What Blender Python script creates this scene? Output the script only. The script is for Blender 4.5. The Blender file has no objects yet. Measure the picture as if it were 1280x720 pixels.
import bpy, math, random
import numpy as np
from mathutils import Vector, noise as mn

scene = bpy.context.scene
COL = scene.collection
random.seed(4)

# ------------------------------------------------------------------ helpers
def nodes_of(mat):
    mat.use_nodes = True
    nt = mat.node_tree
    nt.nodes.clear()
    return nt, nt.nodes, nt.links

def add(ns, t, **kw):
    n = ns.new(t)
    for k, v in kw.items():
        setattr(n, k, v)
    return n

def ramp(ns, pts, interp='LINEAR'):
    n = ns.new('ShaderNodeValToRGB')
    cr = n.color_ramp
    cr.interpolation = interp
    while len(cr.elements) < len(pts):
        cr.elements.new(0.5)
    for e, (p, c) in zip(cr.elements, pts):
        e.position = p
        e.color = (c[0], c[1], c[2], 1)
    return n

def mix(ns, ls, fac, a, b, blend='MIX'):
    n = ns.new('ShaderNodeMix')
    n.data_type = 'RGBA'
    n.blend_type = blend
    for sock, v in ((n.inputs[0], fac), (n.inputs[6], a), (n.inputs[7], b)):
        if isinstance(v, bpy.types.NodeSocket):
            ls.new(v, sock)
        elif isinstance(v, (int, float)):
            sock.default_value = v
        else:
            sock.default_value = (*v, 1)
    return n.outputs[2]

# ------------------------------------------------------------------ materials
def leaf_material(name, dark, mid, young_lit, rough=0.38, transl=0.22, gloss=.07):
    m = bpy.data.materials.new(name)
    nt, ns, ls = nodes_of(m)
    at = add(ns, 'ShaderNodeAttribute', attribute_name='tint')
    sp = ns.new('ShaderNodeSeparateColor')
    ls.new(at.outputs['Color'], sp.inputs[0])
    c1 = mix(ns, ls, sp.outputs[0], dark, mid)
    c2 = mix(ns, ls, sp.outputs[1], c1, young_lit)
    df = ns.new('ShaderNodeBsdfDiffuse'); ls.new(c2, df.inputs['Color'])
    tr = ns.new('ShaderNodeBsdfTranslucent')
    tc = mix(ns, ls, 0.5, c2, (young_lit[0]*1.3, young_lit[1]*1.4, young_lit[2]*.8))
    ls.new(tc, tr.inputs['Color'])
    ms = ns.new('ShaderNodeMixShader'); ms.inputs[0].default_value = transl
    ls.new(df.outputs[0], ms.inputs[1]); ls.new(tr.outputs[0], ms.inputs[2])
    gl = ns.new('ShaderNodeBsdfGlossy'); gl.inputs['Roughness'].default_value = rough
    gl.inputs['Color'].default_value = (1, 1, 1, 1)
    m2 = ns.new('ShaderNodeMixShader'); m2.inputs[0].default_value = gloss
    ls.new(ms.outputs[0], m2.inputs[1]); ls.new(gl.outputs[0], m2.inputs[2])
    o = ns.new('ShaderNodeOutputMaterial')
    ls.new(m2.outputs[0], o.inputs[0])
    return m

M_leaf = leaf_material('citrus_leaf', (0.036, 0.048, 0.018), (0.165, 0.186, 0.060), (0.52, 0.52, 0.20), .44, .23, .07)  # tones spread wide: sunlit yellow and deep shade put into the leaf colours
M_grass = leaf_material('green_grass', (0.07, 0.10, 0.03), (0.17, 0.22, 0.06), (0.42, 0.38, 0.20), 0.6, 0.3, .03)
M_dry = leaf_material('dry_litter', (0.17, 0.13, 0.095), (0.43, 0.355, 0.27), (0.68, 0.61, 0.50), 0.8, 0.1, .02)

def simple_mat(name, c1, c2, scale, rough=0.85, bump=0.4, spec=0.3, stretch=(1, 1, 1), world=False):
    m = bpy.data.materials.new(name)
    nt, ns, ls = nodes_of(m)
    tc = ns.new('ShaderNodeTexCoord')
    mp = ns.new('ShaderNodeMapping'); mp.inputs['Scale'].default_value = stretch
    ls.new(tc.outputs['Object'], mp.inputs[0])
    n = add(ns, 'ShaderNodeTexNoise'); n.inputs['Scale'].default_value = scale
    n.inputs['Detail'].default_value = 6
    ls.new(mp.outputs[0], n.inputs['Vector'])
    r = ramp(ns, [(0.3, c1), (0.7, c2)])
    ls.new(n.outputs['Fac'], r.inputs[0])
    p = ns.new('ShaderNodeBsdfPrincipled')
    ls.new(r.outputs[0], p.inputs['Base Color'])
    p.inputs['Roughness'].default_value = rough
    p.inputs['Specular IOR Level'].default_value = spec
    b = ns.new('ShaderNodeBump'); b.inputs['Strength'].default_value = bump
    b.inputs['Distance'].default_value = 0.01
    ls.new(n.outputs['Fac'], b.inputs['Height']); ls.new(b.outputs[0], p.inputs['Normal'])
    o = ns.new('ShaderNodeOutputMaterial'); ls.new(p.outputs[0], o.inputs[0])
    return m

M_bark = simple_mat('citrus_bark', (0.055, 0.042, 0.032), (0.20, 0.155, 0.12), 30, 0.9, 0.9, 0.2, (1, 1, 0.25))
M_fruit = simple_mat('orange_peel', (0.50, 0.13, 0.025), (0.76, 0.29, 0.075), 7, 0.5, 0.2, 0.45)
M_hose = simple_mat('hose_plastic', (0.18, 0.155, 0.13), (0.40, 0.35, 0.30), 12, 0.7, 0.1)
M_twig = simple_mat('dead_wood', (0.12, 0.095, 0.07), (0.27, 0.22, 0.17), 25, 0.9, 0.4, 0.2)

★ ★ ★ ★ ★

*What is required:* Copy out the material word for word and line for line.

*Output of the exercise:*
What Blender Python script creates this scene? Output the script only. The script is for Blender 4.5. The Blender file has no objects yet. Measure the picture as if it were 1280x720 pixels.
import bpy, math, random
import numpy as np
from mathutils import Vector, noise as mn

scene = bpy.context.scene
COL = scene.collection
random.seed(4)

# ------------------------------------------------------------------ helpers
def nodes_of(mat):
    mat.use_nodes = True
    nt = mat.node_tree
    nt.nodes.clear()
    return nt, nt.nodes, nt.links

def add(ns, t, **kw):
    n = ns.new(t)
    for k, v in kw.items():
        setattr(n, k, v)
    return n

def ramp(ns, pts, interp='LINEAR'):
    n = ns.new('ShaderNodeValToRGB')
    cr = n.color_ramp
    cr.interpolation = interp
    while len(cr.elements) < len(pts):
        cr.elements.new(0.5)
    for e, (p, c) in zip(cr.elements, pts):
        e.position = p
        e.color = (c[0], c[1], c[2], 1)
    return n

def mix(ns, ls, fac, a, b, blend='MIX'):
    n = ns.new('ShaderNodeMix')
    n.data_type = 'RGBA'
    n.blend_type = blend
    for sock, v in ((n.inputs[0], fac), (n.inputs[6], a), (n.inputs[7], b)):
        if isinstance(v, bpy.types.NodeSocket):
            ls.new(v, sock)
        elif isinstance(v, (int, float)):
            sock.default_value = v
        else:
            sock.default_value = (*v, 1)
    return n.outputs[2]

# ------------------------------------------------------------------ materials
def leaf_material(name, dark, mid, young_lit, rough=0.38, transl=0.22, gloss=.07):
    m = bpy.data.materials.new(name)
    nt, ns, ls = nodes_of(m)
    at = add(ns, 'ShaderNodeAttribute', attribute_name='tint')
    sp = ns.new('ShaderNodeSeparateColor')
    ls.new(at.outputs['Color'], sp.inputs[0])
    c1 = mix(ns, ls, sp.outputs[0], dark, mid)
    c2 = mix(ns, ls, sp.outputs[1], c1, young_lit)
    df = ns.new('ShaderNodeBsdfDiffuse'); ls.new(c2, df.inputs['Color'])
    tr = ns.new('ShaderNodeBsdfTranslucent')
    tc = mix(ns, ls, 0.5, c2, (young_lit[0]*1.3, young_lit[1]*1.4, young_lit[2]*.8))
    ls.new(tc, tr.inputs['Color'])
    ms = ns.new('ShaderNodeMixShader'); ms.inputs[0].default_value = transl
    ls.new(df.outputs[0], ms.inputs[1]); ls.new(tr.outputs[0], ms.inputs[2])
    gl = ns.new('ShaderNodeBsdfGlossy'); gl.inputs['Roughness'].default_value = rough
    gl.inputs['Color'].default_value = (1, 1, 1, 1)
    m2 = ns.new('ShaderNodeMixShader'); m2.inputs[0].default_value = gloss
    ls.new(ms.outputs[0], m2.inputs[1]); ls.new(gl.outputs[0], m2.inputs[2])
    o = ns.new('ShaderNodeOutputMaterial')
    ls.new(m2.outputs[0], o.inputs[0])
    return m

M_leaf = leaf_material('citrus_leaf', (0.036, 0.048, 0.018), (0.165, 0.186, 0.060), (0.52, 0.52, 0.20), .44, .23, .07)  # tones spread wide: sunlit yellow and deep shade put into the leaf colours
M_grass = leaf_material('green_grass', (0.07, 0.10, 0.03), (0.17, 0.22, 0.06), (0.42, 0.38, 0.20), 0.6, 0.3, .03)
M_dry = leaf_material('dry_litter', (0.17, 0.13, 0.095), (0.43, 0.355, 0.27), (0.68, 0.61, 0.50), 0.8, 0.1, .02)

def simple_mat(name, c1, c2, scale, rough=0.85, bump=0.4, spec=0.3, stretch=(1, 1, 1), world=False):
    m = bpy.data.materials.new(name)
    nt, ns, ls = nodes_of(m)
    tc = ns.new('ShaderNodeTexCoord')
    mp = ns.new('ShaderNodeMapping'); mp.inputs['Scale'].default_value = stretch
    ls.new(tc.outputs['Object'], mp.inputs[0])
    n = add(ns, 'ShaderNodeTexNoise'); n.inputs['Scale'].default_value = scale
    n.inputs['Detail'].default_value = 6
    ls.new(mp.outputs[0], n.inputs['Vector'])
    r = ramp(ns, [(0.3, c1), (0.7, c2)])
    ls.new(n.outputs['Fac'], r.inputs[0])
    p = ns.new('ShaderNodeBsdfPrincipled')
    ls.new(r.outputs[0], p.inputs['Base Color'])
    p.inputs['Roughness'].default_value = rough
    p.inputs['Specular IOR Level'].default_value = spec
    b = ns.new('ShaderNodeBump'); b.inputs['Strength'].default_value = bump
    b.inputs['Distance'].default_value = 0.01
    ls.new(n.outputs['Fac'], b.inputs['Height']); ls.new(b.outputs[0], p.inputs['Normal'])
    o = ns.new('ShaderNodeOutputMaterial'); ls.new(p.outputs[0], o.inputs[0])
    return m

M_bark = simple_mat('citrus_bark', (0.055, 0.042, 0.032), (0.20, 0.155, 0.12), 30, 0.9, 0.9, 0.2, (1, 1, 0.25))
M_fruit = simple_mat('orange_peel', (0.50, 0.13, 0.025), (0.76, 0.29, 0.075), 7, 0.5, 0.2, 0.45)
M_hose = simple_mat('hose_plastic', (0.18, 0.155, 0.13), (0.40, 0.35, 0.30), 12, 0.7, 0.1)
M_twig = simple_mat('dead_wood', (0.12, 0.095, 0.07), (0.27, 0.22, 0.17), 25, 0.9, 0.4, 0.2)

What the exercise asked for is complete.